* **Stated problem**
Exactly reproduce the lines that follow.
* * * * * * * * *
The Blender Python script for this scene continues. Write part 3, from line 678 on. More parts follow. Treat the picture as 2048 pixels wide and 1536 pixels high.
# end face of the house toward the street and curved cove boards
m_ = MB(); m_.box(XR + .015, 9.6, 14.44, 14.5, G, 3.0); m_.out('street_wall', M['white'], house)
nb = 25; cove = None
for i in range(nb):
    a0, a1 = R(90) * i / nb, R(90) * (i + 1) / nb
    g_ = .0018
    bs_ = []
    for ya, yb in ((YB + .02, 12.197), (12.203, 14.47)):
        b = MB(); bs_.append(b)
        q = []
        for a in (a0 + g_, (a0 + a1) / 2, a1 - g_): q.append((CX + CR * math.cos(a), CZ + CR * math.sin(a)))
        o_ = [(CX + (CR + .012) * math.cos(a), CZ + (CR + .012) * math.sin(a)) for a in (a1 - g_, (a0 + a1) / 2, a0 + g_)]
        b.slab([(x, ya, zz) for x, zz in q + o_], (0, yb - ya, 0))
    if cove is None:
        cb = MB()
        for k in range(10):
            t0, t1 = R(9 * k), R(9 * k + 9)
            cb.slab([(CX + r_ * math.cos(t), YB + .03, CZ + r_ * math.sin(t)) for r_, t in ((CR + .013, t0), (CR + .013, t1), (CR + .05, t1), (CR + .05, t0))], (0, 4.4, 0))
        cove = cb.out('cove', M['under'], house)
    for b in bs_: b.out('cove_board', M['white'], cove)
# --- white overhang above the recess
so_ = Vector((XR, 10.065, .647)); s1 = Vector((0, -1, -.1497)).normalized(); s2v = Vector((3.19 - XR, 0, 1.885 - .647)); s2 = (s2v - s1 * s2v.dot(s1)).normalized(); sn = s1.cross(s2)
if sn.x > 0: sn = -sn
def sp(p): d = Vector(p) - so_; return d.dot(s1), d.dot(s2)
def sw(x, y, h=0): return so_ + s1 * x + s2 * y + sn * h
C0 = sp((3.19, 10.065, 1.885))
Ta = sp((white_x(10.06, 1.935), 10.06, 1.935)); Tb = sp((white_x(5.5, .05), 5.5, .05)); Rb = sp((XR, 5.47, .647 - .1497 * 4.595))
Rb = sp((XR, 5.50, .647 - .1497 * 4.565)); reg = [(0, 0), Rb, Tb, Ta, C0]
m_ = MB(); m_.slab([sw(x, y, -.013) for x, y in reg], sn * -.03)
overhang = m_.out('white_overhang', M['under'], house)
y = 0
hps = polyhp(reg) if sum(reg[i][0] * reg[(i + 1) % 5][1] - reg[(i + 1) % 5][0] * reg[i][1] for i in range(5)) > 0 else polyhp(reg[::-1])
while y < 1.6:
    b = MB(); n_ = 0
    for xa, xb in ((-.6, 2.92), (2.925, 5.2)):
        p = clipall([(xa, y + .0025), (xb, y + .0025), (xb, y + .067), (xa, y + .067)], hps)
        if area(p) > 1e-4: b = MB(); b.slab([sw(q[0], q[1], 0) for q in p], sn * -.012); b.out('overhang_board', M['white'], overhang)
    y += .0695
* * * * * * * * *
* **Task solution**
The Blender Python script for this scene continues. Write part 3, from line 678 on. More parts follow. Treat the picture as 2048 pixels wide and 1536 pixels high.
# end face of the house toward the street and curved cove boards
m_ = MB(); m_.box(XR + .015, 9.6, 14.44, 14.5, G, 3.0); m_.out('street_wall', M['white'], house)
nb = 25; cove = None
for i in range(nb):
    a0, a1 = R(90) * i / nb, R(90) * (i + 1) / nb
    g_ = .0018
    bs_ = []
    for ya, yb in ((YB + .02, 12.197), (12.203, 14.47)):
        b = MB(); bs_.append(b)
        q = []
        for a in (a0 + g_, (a0 + a1) / 2, a1 - g_): q.append((CX + CR * math.cos(a), CZ + CR * math.sin(a)))
        o_ = [(CX + (CR + .012) * math.cos(a), CZ + (CR + .012) * math.sin(a)) for a in (a1 - g_, (a0 + a1) / 2, a0 + g_)]
        b.slab([(x, ya, zz) for x, zz in q + o_], (0, yb - ya, 0))
    if cove is None:
        cb = MB()
        for k in range(10):
            t0, t1 = R(9 * k), R(9 * k + 9)
            cb.slab([(CX + r_ * math.cos(t), YB + .03, CZ + r_ * math.sin(t)) for r_, t in ((CR + .013, t0), (CR + .013, t1), (CR + .05, t1), (CR + .05, t0))], (0, 4.4, 0))
        cove = cb.out('cove', M['under'], house)
    for b in bs_: b.out('cove_board', M['white'], cove)
# --- white overhang above the recess
so_ = Vector((XR, 10.065, .647)); s1 = Vector((0, -1, -.1497)).normalized(); s2v = Vector((3.19 - XR, 0, 1.885 - .647)); s2 = (s2v - s1 * s2v.dot(s1)).normalized(); sn = s1.cross(s2)
if sn.x > 0: sn = -sn
def sp(p): d = Vector(p) - so_; return d.dot(s1), d.dot(s2)
def sw(x, y, h=0): return so_ + s1 * x + s2 * y + sn * h
C0 = sp((3.19, 10.065, 1.885))
Ta = sp((white_x(10.06, 1.935), 10.06, 1.935)); Tb = sp((white_x(5.5, .05), 5.5, .05)); Rb = sp((XR, 5.47, .647 - .1497 * 4.595))
Rb = sp((XR, 5.50, .647 - .1497 * 4.565)); reg = [(0, 0), Rb, Tb, Ta, C0]
m_ = MB(); m_.slab([sw(x, y, -.013) for x, y in reg], sn * -.03)
overhang = m_.out('white_overhang', M['under'], house)
y = 0
hps = polyhp(reg) if sum(reg[i][0] * reg[(i + 1) % 5][1] - reg[(i + 1) % 5][0] * reg[i][1] for i in range(5)) > 0 else polyhp(reg[::-1])
while y < 1.6:
    b = MB(); n_ = 0
    for xa, xb in ((-.6, 2.92), (2.925, 5.2)):
        p = clipall([(xa, y + .0025), (xb, y + .0025), (xb, y + .067), (xa, y + .067)], hps)
        if area(p) > 1e-4: b = MB(); b.slab([sw(q[0], q[1], 0) for q in p], sn * -.012); b.out('overhang_board', M['white'], overhang)
    y += .0695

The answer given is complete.